Electrons take a phonon bath

In fundamental physics, it is relatively easy to describe the motion of a single moving particle, but it is much more challenging to develop a reliable theoretical description of a particle such as an electron moving in an environment where it interacts with many other particles. Now, Naoto Nagaosa and Andrey Mishchenko of the RIKEN Center for Emergent Matter Science with colleagues in Italy have succeeded in constructing a comprehensive and mathematically exact description of the movement of particles within such an interacting environment as a function of parameters such as temperature¹.

The movement of electrons in crystals is one of the defining characteristics of materials and determines their behavior in many practical applications. As electrons move through a crystal, they interact with surrounding atoms via atomic vibrations known as phonons. A particle moving in such a ‘phonon bath’ is known as a polaron (Fig. 1). “Polarons occur in almost every transport phenomenon in solids,” explains Nagaosa.

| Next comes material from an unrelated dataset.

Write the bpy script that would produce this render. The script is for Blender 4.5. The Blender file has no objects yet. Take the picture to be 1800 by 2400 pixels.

Despite their ubiquity, however, deriving a mathematical description of polarons has proved a challenge that has confounded even some of our most famous physicists. The problem is the difficulty of reducing the complexity of interactions that make up a polaron to a few basic simplifications. Although this strategy works well for many problems in physics, phonon systems are so complex they defy simplification. Consequently, previous approaches have been limited to approximations only.

In contrast, Nagaosa and his colleagues used mathematically exact computational methods without approximations to calculate results for specific scenarios. They then mapped the information gained from these calculations onto a two-dimensional ‘phase diagram’ of temperature versus strength of interaction between the electron and the surrounding phonon bath.

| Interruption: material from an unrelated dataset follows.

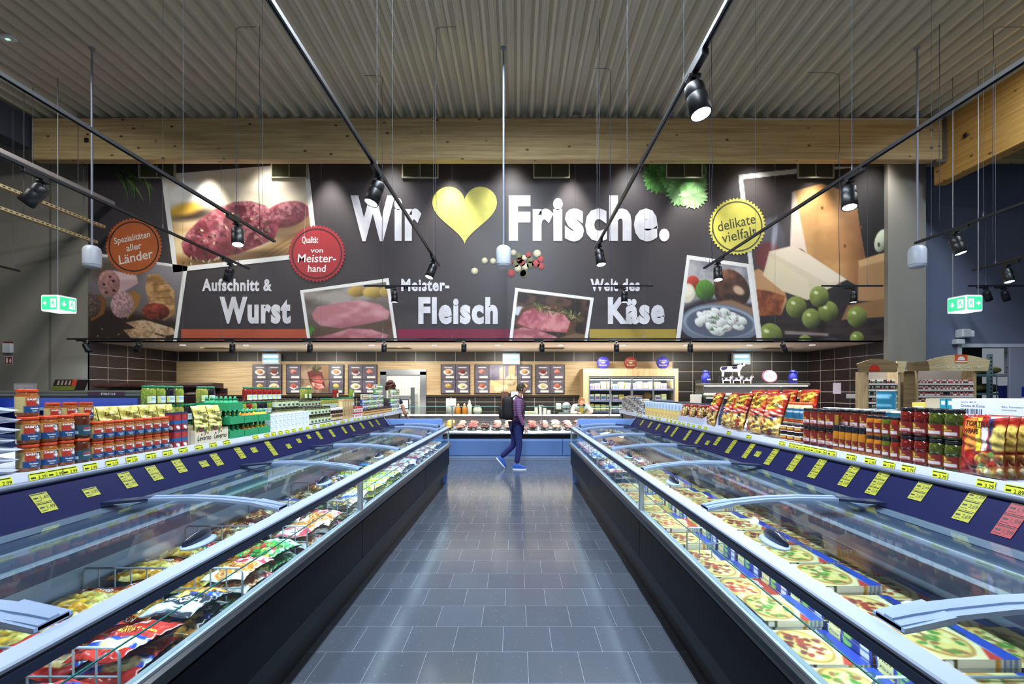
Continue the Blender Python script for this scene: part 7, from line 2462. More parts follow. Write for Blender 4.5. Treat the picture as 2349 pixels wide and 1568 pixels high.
row(1, DIPJ, 'brown dip jar', 2.83, 0.086, 7, 1.27, 2, 0.130, 'of the rear dip row', 'jar', scale=(1, 1, 1.12))
rs = np.random.RandomState(6)
for k in range(5):
    stand(CHIP[k % 3], 1, (3.86, 4.16, 4.44, 4.72, 5.00)[k], 1.24 + 0.03 * (k % 2), ZSH, 0.30, 'large red and yellow crisp bag leaning on the shelf, %s from the bean dips' % ORD[k + 1], 'crisp bag', None, 0.37, (0.98, 1, 0.9), 0.25 * (rs.rand() - 0.5))
for k in range(4):
    stand(CHIP[(k + 1) % 3], 1, (4.00, 4.30, 4.58, 4.86)[k], 1.60, ZSH + 0.02, 0.12, 'red crisp bag in the rear row behind the large bags, %s from the bean dips' % ORD[k + 1], 'crisp bag', None, 0.37, (0.95, 1, 0.8))
o = thing('snack_display', 'white cardboard display with three compartments beside the crisp bags', 'display box', (0.913 + 1.20, 5.58, ZSH), -PI / 2)
MB().box(-0.38, 0.38, -0.062, -0.058, 0, 0.075).box(-0.38, 0.38, 0.12, 0.124, 0, 0.20).box(-0.376, 0.376, -0.058, 0.12, 0, 0.003).obj('carton', M_SHELFW, o)
for x in (-0.38, -0.13, 0.126, 0.376):
    MB().prof([(-0.058, 0.003), (-0.058, 0.075), (0.12, 0.16), (0.12, 0.003)], x, x + 0.004, 0, 'X').obj('divider', M_SHELFW, o)
for k in range(3):
    for j in range(2):
        stand(TORT, 1, 5.335 + 0.255 * k, 1.19 + 0.05 * j, ZSH + 0.02, 0.12, 'small dark red pack in the white display, %s compartment, %s' % (ORD[k + 1], ('front', 'behind')[j]), 'snack pack', None, 0.20, (0.9, 0.74, 0.9))
NAVY = k_box('chocolate_carton', 0.18, 0.12, 0.055, lab_plain('#20304c', [(4, 6, 20, 18, '#3a5070'), (26, 8, 44, 12, '#8aa0b8')]))
row(1, NAVY, 'flat navy carton', 5.32, 0.19, 7, 1.40, 4, 0.055, 'stacked behind the white display', 'carton')


def crackcv():
    c = Cv(30, 48, '#a8c4e4')
    c.tex(c.all(), '#8fb4e0', '#c9dcee', 12, 4)
    c.fill([(0, 20), (30, 18), (30, 48), (0, 48)], '#d8bc70', 4)
    food(c, 4, 28, 26, 46, ['#d8b050', '#c89a44', '#e8d090'], 6, 14, 8, 0.8)
    return c


CRK = k_box('cracker_box', 0.125, 0.06, 0.215, crackcv)
row(1, CRK, 'light blue cracker box', 6.03, 0.134, 12, 1.19, 1, 0.215, 'beyond the white display', 'box')
FP = [k_box('biscuit_carton', 0.19, 0.14, 0.034, lab_plain(a, [(4, 4, 20, 20, b), (24, 8, 44, 16, c)])) for a, b, c in (('#2a3a4c', '#a8bcd0', '#d8dce0'), ('#d8d4c8', '#7a5a3a', '#3a4a5c'), ('#7aa0c4', '#e8e4d8', '#c89a4c'), ('#3a2a20', '#c8a878', '#e0dcd0'))]
FN = ['dark biscuit carton', 'cream biscuit carton', 'blue biscuit carton', 'brown biscuit carton']
for i in range(8):
    for j in range((6, 7, 7, 8, 8, 7, 8, 7)[i]):
        q = (i * 3 + j * 5) % 4
        FP[q].place((0.913 + 1.23, 7.72 + 0.205 * i, ZSH + 0.0352 * j), -PI / 2 + 0.06 * ((i + j) % 3 - 1), '%s, %s stack beyond the cracker boxes, %s from below' % (FN[q], ORD[i + 1], ORD[j + 1]), 'carton', 'biscuit cartons')
row(1, NAVY, 'flat navy carton', 6.75, 0.19, 6, 1.40, 4, 0.055, 'stacked behind the cracker boxes', 'carton')
row(1, SPB, 'small pale seasoning bottle', 7.95, 0.08, 8, 1.42, 2, 0.105, 'behind the biscuit cartons', 'bottle')
row(1, TEAL, 'teal vegetable can', 2.64, 0.108, 8, 1.345, 2, 0.128, 'behind the taco sauces', 'can')
row(1, TEAL, 'teal vegetable can', 2.95, 0.108, 7, 1.50, 2, 0.128, 'of the rearmost can row', 'can')
TEAL.place((0.913 + 1.50, 3.06, ZSH + 2 * 0.1292), 0.3, 'single teal vegetable can on top of the can rows', 'can')
row(1, ORJ, 'orange-lidded sauce glass', 3.74, 0.092, 7, 1.40, 2, 0.145, 'behind the bean dips', 'jar', scale=(1, 1, 1))
row(1, SALR, 'red salsa jar', 2.06, 0.086, 6, 1.29, 2, 0.123, 'of the second jar row', 'jar', scale=(0.95, 0.95, 0.83))
row(1, SALG, 'green jalapeno jar', 2.06, 0.086, 9, 1.64, 2, 0.123, 'under the white coconut carton', 'jar', scale=(1, 1, 0.83))
o = thing('coconut_cream_case', 'long white carton printed with coconut cream lying on the jars', 'carton', (0.913 + 1.64, 2.36, ZSH + 2 * 0.1242 + 0.002), -PI / 2)
MB().box(-0.24, 0.24, -0.14, 0.14, 0, 0.092, 0, 0.002).obj('case', mat('carton_white', '#d0d6e4', 0.5), o)
fn = lambda a, b: (a, -0.1412, b)
mb = MB().text('Art.Nr. 88172', fn, -0.185, -0.10, 0.070, 0.078).text('Crema di Coco', fn, -0.185, -0.055, 0.048, 0.062).text('BSL Foodservice', fn, 0.03, 0.16, 0.05, 0.058).text('Germany', fn, 0.03, 0.10, 0.036, 0.043)
for k in range(14):
    mb.box(-0.185 + 0.0085 * k, -0.185 + 0.0085 * k + (0.003, 0.005, 0.002)[k % 3], -0.1414, -0.1405, 0.012, 0.038)
mb.obj('lettering', mat('ink_bluegrey_dark', '#3a4058', 0.5), o)
o = thing('white_tray', 'open white cardboard tray with teal packs next to the coconut carton', 'tray', (0.913 + 1.62, 2.74, ZSH + 2 * 0.1242 + 0.002), -PI / 2)
MB().box(-0.12, 0.12, -0.10, -0.097, 0, 0.03).box(-0.12, 0.12, 0.097, 0.10, 0, 0.03).box(-0.12, -0.117, -0.097, 0.097, 0, 0.03).box(0.117, 0.12, -0.097, 0.097, 0, 0.03).box(-0.117, 0.117, -0.097, 0.097, 0, 0.002).obj('carton', mat('carton_white', '#d0d6e4', 0.5), o)
TP = k_box('drink_pack', 0.04, 0.035, 0.085, lab_plain('#1d7a8c', [(12, 4, 38, 10, '#d8e4e4')]))
for k in range(4):
    TP.place((0.913 + 1.57 + 0.04 * (k // 2), 2.665 + 0.045 * (k % 2), ZSH + 2 * 0.1242 + 0.005), -PI / 2, 'teal drink pack in the white tray, %s from its corner' % ORD[k + 1], 'drink pack', 'teal drink packs')
tag(k_box('tan_carton', 0.14, 0.10, 0.085, lab_plain('#a89a80', [])).place((0.913 + 1.63, 2.785, ZSH + 2 * 0.1242 + 0.005), -PI / 2, 'plain tan carton standing in the white tray', 'carton'), 'plain tan carton standing in the white tray', 'carton')
row(1, SALG, 'green jalapeno jar', 2.84, 0.086, 1, 1.64, 2, 0.123, 'under the white tray', 'jar', scale=(1, 1, 0.83))
YBX = k_box('mustard_carton', 0.11, 0.08, 0.10, lab_plain('#c8b450', [(8, 6, 40, 14, '#e8e0a0')]))
row(1, YBX, 'yellow mustard carton', 3.05, 0.12, 3, 1.95, 3, 0.10, 'of the far-side shelf edge', 'carton')
row(1, CURRY, 'orange-lidded curry jar', 2.72, 0.088, 4, 1.95, 2, 0.130, 'of the far-side shelf edge', 'jar')
row(1, RWB, 'red and white stock carton', 2.52, 0.09, 2, 1.95, 4, 0.075, 'of the far-side shelf edge', 'carton')

# ================================================================== TRACKS, SPOTLIGHTS, PENDANTS
M_TRACK = mat('track_black', '#121318', 0.45)
M_SPOTB = mat('spot_body_black', '#0e1016', 0.4)
M_SPOTFACE = mat('spot_face', '#ffffff', 0.4, emit=(0.94, 0.97, 1.0), es=30)
M_WIRE = mat('wire_grey', '#5c5e66', 0.6)
ZT_ = 3.90


def k_spot(lit=True):
    """Track head: driver box under the track, hinge and tiltable cylinder."""
    t = thing('track_spotlight')
    MB().box(-0.024, 0.024, -0.16, 0.10, -0.045, 0.0, 0, 0.004).obj('driver_box', M_SPOTB, t)
    MB().box(-0.045, 0.045, 0.02, 0.11, -0.075, -0.0455, 0, 0.006).cyl((0, 0.065, -0.075), (0, 0.065, -0.12), 0.018, 10).obj('hinge', M_SPOTB, t)
    h = MB().lathe([(0.055, 0.0), (0.072, -0.02), (0.075, -0.10), (0.073, -0.104), (0.075, -0.108), (0.078, -0.25), (0.070, -0.255), (0.066, -0.245)], 22).obj('lamp_head', M_SPOTB, t)
    h.location = (0, 0.065, -0.115)
    f = MB().lathe([(0.0, -0.246), (0.067, -0.246)], 22).obj('lamp_face', M_SPOTFACE if lit else M_SPOTB, h)
    return t


SPOT = Kind(k_spot)
DIM = Kind(lambda: k_spot(False))


def spotlight(loc, rz, tx, ty, label_, power, tgt=None, lit=True, s=1.0, ang=58):
    o = (SPOT if lit else DIM).place(loc, (0, 0, rz), label_, 'spotlight', 'track spotlights', (s, s, s))
    for c in o.children:
        if c.name.startswith('lamp_head'):
            c.rotation_euler = (tx, ty, 0)
    if power > 0:
        p = Matrix.Translation(loc) @ Matrix.Rotation(rz, 4, 'Z') @ Matrix.Translation((0, 0.065 * s, -0.115 * s)) @ Euler((tx, ty, 0)).to_matrix().to_4x4()
        q = p @ Vector((0, 0, -0.27 * s))
        e = p @ Vector((0, 0, -2.0))
        spot('spot_light', q, tgt or e, power, COOL, ang, 0.6, 0.06)
    return o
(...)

The phase diagram revealed a strong dependence of polaron transport on temperature and strength of interaction, with several distinct transport regimes that explain many of the observed fundamental properties of materials, such as the electrical conductivity of metals and semiconductors.

“The study of polarons and particularly polaron mobility is important for technology because polarons are carriers in many modern electronic devices,” says Mishchenko.

Although derived in general terms, the researchers’ calculations and the resultant phase diagram are so far limited to describing polarons in one dimension. Extending the theory to higher dimensions will allow a more realistic description of polaron behavior and could lead to a fundamental model that describes a broad range of important effects in materials, such as magnetism and superconductivity.